### Written problem
Reproduce precisely the lines between the start of the data below and the line with "random.seed(7)", both included.

### Given information
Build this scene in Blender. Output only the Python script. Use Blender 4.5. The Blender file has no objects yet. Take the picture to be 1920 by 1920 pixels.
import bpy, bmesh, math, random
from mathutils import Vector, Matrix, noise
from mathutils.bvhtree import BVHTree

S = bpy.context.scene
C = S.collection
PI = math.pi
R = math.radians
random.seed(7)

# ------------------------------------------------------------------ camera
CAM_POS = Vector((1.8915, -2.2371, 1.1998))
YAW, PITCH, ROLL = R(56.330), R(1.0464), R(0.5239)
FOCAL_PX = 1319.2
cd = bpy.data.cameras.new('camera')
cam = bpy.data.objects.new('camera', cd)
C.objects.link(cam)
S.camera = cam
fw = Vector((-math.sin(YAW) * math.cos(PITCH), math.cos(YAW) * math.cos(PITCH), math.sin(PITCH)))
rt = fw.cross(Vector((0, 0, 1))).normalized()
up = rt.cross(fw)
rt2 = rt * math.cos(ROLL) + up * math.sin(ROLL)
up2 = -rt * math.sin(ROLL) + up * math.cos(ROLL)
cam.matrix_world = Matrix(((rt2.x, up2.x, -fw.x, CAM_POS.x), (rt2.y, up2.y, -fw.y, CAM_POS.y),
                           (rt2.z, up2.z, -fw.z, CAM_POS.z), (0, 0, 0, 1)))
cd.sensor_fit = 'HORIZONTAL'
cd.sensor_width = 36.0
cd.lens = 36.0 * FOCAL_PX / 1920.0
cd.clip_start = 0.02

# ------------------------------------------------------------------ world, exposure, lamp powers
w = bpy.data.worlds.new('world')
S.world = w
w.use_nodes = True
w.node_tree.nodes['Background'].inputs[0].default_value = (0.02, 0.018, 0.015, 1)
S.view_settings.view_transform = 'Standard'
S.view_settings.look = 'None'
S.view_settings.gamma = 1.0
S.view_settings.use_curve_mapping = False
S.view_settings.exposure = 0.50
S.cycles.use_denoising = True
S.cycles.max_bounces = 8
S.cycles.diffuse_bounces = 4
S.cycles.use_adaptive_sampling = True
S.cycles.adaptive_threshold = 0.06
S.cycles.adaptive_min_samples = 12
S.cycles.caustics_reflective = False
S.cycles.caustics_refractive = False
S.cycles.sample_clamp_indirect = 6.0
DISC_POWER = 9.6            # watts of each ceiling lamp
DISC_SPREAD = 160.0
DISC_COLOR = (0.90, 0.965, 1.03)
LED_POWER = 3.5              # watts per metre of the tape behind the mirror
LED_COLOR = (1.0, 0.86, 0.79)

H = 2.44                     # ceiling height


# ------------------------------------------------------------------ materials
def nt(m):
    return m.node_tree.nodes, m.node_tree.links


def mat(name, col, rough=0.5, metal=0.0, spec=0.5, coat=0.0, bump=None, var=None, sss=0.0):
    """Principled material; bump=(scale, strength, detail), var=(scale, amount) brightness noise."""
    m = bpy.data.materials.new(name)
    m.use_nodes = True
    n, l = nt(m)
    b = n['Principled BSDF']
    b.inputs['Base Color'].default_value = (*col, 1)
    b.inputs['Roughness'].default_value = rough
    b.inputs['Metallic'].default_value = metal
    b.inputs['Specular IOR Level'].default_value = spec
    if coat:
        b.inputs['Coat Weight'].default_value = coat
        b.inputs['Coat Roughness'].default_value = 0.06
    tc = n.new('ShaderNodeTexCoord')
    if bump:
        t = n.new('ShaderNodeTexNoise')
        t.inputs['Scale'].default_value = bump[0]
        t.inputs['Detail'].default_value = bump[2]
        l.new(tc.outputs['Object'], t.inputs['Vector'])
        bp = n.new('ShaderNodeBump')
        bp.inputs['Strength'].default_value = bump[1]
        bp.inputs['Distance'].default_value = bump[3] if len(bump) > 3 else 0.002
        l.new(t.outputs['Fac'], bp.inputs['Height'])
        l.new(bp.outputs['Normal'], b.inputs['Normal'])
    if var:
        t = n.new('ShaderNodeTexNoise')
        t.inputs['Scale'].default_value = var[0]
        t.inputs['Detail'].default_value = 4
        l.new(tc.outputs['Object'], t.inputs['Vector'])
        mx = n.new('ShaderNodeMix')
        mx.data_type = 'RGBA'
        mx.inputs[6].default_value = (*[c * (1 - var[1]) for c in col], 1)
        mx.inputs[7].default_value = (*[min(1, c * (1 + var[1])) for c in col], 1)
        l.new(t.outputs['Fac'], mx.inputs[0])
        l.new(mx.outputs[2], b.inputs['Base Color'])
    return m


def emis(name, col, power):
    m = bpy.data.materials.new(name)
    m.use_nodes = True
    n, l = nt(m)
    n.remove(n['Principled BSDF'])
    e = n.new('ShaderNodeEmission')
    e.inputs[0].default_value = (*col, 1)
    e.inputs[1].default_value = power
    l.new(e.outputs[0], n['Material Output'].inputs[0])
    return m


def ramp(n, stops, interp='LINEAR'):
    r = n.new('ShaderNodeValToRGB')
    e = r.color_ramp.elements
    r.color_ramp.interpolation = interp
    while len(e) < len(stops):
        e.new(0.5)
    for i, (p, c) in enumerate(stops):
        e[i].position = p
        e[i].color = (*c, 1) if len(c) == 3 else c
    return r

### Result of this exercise
Build this scene in Blender. Output only the Python script. Use Blender 4.5. The Blender file has no objects yet. Take the picture to be 1920 by 1920 pixels.
import bpy, bmesh, math, random
from mathutils import Vector, Matrix, noise
from mathutils.bvhtree import BVHTree

S = bpy.context.scene
C = S.collection
PI = math.pi
R = math.radians
random.seed(7)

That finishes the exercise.